Mais 3.530 affrontements ont impliqué ses troupes depuis neuf ans, soit plus d’un par jour. La lutte des cartels entre eux et contre les forces de sécurité a fait plus de 100 000 morts. « La spirale de la violence et les violations des droits de l’homme sont la conséquence de la surexposition des forces armées, qui n’étaient pas préparées à réaliser des opérations de maintien de l’ordre public », estime Enrique Gonzalez, sociologue spécialiste de l’armée à l’Université nationale autonome de Mexico (UNAM). José Francisco Gallardo, général de réserve qui a dénoncé les abus des militaires, précise que « les vieilles pratiques répressives ont la vie dure. A l’instar des meurtres commis par les autorités durant la “guerre sale” des années 1960 et 1970, aucun haut gradé n’a jamais été jugé pour une exaction commise par ses troupes ».

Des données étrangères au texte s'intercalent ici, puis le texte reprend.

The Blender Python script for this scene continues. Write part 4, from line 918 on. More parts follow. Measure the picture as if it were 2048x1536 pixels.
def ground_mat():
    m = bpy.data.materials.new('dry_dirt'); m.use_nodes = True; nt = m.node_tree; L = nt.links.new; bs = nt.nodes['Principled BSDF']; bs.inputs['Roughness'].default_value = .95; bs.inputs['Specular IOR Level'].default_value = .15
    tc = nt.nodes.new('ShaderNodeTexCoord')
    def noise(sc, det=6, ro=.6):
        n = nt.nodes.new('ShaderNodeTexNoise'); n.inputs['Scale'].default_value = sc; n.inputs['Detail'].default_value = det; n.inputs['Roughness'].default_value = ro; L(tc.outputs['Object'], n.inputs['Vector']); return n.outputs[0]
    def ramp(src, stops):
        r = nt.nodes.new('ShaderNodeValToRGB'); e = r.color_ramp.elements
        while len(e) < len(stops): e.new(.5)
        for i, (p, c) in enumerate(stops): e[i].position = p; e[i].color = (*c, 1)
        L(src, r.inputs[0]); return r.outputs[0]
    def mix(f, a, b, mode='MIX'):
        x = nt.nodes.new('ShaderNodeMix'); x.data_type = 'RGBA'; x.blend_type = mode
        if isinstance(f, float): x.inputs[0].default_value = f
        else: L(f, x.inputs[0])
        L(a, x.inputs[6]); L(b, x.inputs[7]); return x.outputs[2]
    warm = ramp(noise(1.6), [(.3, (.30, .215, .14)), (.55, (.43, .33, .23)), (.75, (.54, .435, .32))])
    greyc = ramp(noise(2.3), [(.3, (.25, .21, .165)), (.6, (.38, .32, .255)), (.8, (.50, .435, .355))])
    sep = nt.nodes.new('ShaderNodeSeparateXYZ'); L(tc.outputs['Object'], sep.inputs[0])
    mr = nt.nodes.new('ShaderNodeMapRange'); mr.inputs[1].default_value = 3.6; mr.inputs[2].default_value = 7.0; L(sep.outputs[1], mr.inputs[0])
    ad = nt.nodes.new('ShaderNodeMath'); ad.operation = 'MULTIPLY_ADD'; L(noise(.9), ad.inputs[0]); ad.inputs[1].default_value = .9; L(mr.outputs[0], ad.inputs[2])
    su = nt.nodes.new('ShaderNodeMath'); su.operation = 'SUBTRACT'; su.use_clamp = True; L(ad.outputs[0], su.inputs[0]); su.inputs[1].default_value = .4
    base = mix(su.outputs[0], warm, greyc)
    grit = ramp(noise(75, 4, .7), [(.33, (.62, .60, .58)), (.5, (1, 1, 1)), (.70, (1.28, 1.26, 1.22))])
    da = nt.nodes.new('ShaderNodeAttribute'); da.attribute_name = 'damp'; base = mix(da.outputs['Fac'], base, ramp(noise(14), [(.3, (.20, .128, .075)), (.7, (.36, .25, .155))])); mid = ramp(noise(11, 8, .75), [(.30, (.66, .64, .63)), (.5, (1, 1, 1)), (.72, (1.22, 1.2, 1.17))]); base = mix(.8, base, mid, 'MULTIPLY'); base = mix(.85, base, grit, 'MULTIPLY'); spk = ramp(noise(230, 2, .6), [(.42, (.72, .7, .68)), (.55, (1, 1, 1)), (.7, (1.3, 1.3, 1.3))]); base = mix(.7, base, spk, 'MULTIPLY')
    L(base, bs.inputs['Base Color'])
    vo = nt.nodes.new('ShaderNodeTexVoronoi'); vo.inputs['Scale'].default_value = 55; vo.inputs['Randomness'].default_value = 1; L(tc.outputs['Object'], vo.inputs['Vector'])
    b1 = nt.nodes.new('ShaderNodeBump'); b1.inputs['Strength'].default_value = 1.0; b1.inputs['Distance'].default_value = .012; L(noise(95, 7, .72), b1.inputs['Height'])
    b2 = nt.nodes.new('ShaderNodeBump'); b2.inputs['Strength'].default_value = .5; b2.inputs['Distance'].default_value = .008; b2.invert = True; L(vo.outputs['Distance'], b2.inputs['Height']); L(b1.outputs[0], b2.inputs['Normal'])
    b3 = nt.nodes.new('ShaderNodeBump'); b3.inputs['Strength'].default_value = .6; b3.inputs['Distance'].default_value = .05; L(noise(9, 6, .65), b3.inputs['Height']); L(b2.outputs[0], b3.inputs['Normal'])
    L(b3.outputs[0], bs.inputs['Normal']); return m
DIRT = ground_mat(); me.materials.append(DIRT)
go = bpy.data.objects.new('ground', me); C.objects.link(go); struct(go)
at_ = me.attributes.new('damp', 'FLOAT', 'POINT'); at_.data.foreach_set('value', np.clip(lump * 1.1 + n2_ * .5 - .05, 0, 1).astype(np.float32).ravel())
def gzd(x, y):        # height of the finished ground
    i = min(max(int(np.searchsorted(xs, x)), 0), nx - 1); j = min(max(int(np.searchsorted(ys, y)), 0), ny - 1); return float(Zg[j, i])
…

Pourtant le président Peña Nieto, dont l’entrée en fonctions marque le retour au pouvoir du Parti révolutionnaire institutionnel (PRI, centre), a fait du respect des droits de l’homme une priorité. Le 13 juin 2014, une réforme du code de justice militaire est entrée en vigueur. Désormais, pour mettre fin à l’impunité, les soldats accusés de crimes contre des civils seront jugés par la justice ordinaire et non plus par des tribunaux militaires. Ainsi, les huit soldats inculpés dans l’affaire de Tlatlaya seront présentés devant un tribunal civil. Le général Cienfuegos a reconnu que cette affaire est « très coûteuse » pour l’image de son institution, qui reste néanmoins la plus fiable aux yeux des Mexicains, selon les sondages.

M. Peña Nieto a annoncé, en septembre, la participation de Mexicains aux opérations de maintien de la paix des Nations unies en Haïti et au Sahara occidental. Jusqu’à présent, les principes de la diplomatie mexicaine avaient toujours été de ne pas s’impliquer dans un conflit en dehors des frontières du pays. Cette innovation divise l’opinion. Le lieutenant-colonel Victor Manuel Serrano, qui ouvrira la marche des cadets sur les Champs-Elysées, se dit, lui, « honoré ».